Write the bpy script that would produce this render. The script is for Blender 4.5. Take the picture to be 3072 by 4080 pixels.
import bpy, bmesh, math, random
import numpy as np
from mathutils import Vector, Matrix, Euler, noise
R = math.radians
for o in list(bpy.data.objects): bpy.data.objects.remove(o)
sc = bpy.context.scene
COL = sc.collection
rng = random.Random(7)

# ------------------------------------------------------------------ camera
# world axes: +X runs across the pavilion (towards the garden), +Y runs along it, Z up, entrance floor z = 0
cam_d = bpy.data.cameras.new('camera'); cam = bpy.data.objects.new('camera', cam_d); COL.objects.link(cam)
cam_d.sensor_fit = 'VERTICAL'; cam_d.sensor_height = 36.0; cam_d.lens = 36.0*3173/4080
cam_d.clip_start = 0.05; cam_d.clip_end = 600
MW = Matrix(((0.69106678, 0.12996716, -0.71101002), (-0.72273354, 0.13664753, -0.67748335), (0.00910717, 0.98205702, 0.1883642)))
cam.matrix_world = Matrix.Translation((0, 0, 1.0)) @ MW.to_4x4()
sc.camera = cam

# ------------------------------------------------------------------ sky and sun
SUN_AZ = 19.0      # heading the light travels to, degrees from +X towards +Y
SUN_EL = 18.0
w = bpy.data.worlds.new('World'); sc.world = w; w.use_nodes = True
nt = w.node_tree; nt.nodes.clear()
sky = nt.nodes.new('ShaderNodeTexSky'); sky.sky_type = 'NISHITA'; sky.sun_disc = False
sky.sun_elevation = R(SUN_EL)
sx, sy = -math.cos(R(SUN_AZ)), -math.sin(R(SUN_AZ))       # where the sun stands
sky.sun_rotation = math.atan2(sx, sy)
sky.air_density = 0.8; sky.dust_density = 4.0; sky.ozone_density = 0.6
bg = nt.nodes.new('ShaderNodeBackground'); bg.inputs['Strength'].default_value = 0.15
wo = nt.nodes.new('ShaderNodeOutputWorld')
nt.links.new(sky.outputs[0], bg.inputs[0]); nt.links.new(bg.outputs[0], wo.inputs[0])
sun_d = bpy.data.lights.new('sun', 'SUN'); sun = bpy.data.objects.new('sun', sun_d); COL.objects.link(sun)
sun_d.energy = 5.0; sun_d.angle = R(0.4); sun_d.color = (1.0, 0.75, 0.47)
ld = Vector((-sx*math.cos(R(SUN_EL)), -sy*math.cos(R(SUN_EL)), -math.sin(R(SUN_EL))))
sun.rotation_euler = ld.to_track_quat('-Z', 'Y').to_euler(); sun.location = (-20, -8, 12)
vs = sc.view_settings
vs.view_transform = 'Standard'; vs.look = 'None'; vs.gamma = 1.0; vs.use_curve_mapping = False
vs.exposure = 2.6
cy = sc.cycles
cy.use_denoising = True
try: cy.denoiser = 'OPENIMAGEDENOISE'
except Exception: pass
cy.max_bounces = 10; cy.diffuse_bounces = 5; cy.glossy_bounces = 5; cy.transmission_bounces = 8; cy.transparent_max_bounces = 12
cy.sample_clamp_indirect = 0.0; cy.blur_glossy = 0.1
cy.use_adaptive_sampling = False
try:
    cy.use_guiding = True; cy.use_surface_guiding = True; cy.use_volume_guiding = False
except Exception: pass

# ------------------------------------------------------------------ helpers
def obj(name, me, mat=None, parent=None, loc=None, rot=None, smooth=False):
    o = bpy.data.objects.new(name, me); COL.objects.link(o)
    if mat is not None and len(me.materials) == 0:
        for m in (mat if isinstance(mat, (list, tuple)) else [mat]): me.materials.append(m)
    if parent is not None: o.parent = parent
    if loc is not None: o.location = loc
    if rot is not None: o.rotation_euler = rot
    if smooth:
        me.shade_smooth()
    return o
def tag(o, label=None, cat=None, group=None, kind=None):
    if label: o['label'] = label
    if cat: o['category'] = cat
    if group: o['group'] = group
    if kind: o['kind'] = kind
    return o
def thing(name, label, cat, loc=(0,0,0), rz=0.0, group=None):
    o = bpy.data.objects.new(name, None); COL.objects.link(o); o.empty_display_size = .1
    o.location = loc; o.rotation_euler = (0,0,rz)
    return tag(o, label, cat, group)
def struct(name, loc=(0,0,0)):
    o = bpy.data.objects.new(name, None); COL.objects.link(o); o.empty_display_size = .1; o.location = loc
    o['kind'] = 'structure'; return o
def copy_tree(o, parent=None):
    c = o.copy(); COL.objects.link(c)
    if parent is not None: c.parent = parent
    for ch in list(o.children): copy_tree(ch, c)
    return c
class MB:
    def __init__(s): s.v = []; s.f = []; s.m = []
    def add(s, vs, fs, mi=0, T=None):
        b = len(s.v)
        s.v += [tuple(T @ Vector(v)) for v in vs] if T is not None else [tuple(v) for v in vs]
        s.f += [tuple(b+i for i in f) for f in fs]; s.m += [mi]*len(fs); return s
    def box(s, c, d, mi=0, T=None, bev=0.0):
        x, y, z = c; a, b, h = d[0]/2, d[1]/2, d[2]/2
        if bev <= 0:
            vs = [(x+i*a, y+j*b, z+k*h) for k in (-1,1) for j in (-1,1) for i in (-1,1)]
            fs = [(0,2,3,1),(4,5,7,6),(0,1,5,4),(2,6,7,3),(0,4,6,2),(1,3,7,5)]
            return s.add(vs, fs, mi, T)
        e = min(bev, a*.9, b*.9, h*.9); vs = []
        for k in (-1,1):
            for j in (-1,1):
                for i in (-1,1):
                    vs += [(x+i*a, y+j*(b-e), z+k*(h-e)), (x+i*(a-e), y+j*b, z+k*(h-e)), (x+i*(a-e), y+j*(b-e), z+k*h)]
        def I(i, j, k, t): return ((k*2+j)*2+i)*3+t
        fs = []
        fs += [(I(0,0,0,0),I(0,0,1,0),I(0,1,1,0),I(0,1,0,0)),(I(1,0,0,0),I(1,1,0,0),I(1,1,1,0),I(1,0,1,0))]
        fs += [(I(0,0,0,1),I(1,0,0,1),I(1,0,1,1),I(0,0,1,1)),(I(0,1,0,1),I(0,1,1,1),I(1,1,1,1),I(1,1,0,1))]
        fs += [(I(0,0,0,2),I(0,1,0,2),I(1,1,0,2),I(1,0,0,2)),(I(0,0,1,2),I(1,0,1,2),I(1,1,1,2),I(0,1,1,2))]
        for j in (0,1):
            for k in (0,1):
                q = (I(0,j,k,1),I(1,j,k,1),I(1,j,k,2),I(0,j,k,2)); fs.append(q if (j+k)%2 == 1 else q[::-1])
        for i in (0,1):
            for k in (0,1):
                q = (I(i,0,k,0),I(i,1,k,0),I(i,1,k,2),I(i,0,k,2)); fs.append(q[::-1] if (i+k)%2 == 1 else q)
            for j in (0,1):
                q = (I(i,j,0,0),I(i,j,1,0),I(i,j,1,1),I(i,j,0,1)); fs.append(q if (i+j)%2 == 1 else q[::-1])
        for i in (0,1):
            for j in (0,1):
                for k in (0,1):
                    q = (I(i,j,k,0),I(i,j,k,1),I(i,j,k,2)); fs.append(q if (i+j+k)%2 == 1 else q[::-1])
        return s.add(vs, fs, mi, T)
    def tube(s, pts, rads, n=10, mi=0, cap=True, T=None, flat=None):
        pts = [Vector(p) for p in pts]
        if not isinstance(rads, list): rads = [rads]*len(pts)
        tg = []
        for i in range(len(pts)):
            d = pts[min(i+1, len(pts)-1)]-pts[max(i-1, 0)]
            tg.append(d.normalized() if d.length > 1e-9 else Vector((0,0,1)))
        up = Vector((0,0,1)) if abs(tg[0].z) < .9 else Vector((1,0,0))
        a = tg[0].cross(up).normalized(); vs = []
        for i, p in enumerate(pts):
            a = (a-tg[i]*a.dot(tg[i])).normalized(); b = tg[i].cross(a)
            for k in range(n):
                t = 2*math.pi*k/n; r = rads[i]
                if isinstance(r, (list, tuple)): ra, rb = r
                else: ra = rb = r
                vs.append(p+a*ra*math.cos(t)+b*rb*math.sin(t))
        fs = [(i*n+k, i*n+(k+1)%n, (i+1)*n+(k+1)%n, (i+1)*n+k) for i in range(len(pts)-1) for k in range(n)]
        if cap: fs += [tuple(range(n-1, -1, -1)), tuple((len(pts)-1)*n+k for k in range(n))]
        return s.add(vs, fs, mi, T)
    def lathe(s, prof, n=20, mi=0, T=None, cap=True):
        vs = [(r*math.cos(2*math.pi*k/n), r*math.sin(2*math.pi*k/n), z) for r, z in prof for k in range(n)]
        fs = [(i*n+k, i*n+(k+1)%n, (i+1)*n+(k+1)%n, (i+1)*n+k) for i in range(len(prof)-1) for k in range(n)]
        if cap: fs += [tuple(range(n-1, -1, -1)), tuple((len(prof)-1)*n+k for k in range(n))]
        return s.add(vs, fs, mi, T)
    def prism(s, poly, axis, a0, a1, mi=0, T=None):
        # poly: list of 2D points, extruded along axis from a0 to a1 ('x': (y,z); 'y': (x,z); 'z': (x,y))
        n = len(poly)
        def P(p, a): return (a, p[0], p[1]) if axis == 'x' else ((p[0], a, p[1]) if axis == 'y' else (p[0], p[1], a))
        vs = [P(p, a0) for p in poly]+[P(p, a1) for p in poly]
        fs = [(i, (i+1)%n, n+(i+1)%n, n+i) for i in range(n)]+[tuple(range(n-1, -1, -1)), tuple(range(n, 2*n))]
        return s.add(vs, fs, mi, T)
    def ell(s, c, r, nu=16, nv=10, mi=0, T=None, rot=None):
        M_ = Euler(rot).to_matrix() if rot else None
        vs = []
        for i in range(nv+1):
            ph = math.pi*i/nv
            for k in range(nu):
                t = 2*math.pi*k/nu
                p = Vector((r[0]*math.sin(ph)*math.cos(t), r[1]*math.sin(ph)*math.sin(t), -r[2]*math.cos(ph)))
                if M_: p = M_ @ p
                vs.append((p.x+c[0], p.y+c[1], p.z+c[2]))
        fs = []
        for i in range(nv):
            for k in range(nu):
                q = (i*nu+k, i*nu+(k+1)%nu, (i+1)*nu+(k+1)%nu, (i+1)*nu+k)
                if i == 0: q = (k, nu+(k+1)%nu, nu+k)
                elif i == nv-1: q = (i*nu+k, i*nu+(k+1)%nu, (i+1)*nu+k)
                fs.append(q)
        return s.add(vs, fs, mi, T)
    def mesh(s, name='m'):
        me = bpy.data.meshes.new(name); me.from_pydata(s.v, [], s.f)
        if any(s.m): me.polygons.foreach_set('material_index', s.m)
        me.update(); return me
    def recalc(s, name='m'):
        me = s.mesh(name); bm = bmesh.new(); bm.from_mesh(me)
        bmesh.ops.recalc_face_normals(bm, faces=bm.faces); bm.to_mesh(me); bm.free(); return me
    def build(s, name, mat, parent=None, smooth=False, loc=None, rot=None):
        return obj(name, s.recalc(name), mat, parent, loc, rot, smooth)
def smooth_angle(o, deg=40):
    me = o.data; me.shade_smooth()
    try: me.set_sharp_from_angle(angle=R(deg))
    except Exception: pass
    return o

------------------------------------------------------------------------

• _REQUIREMENT_: Quote only the stretch of lines that starts the data above and ends with the line containing "sc.camera = cam", both included.

• _EXPECTED OUTPUT_:
Write the bpy script that would produce this render. The script is for Blender 4.5. Take the picture to be 3072 by 4080 pixels.
import bpy, bmesh, math, random
import numpy as np
from mathutils import Vector, Matrix, Euler, noise
R = math.radians
for o in list(bpy.data.objects): bpy.data.objects.remove(o)
sc = bpy.context.scene
COL = sc.collection
rng = random.Random(7)

# ------------------------------------------------------------------ camera
# world axes: +X runs across the pavilion (towards the garden), +Y runs along it, Z up, entrance floor z = 0
cam_d = bpy.data.cameras.new('camera'); cam = bpy.data.objects.new('camera', cam_d); COL.objects.link(cam)
cam_d.sensor_fit = 'VERTICAL'; cam_d.sensor_height = 36.0; cam_d.lens = 36.0*3173/4080
cam_d.clip_start = 0.05; cam_d.clip_end = 600
MW = Matrix(((0.69106678, 0.12996716, -0.71101002), (-0.72273354, 0.13664753, -0.67748335), (0.00910717, 0.98205702, 0.1883642)))
cam.matrix_world = Matrix.Translation((0, 0, 1.0)) @ MW.to_4x4()
sc.camera = cam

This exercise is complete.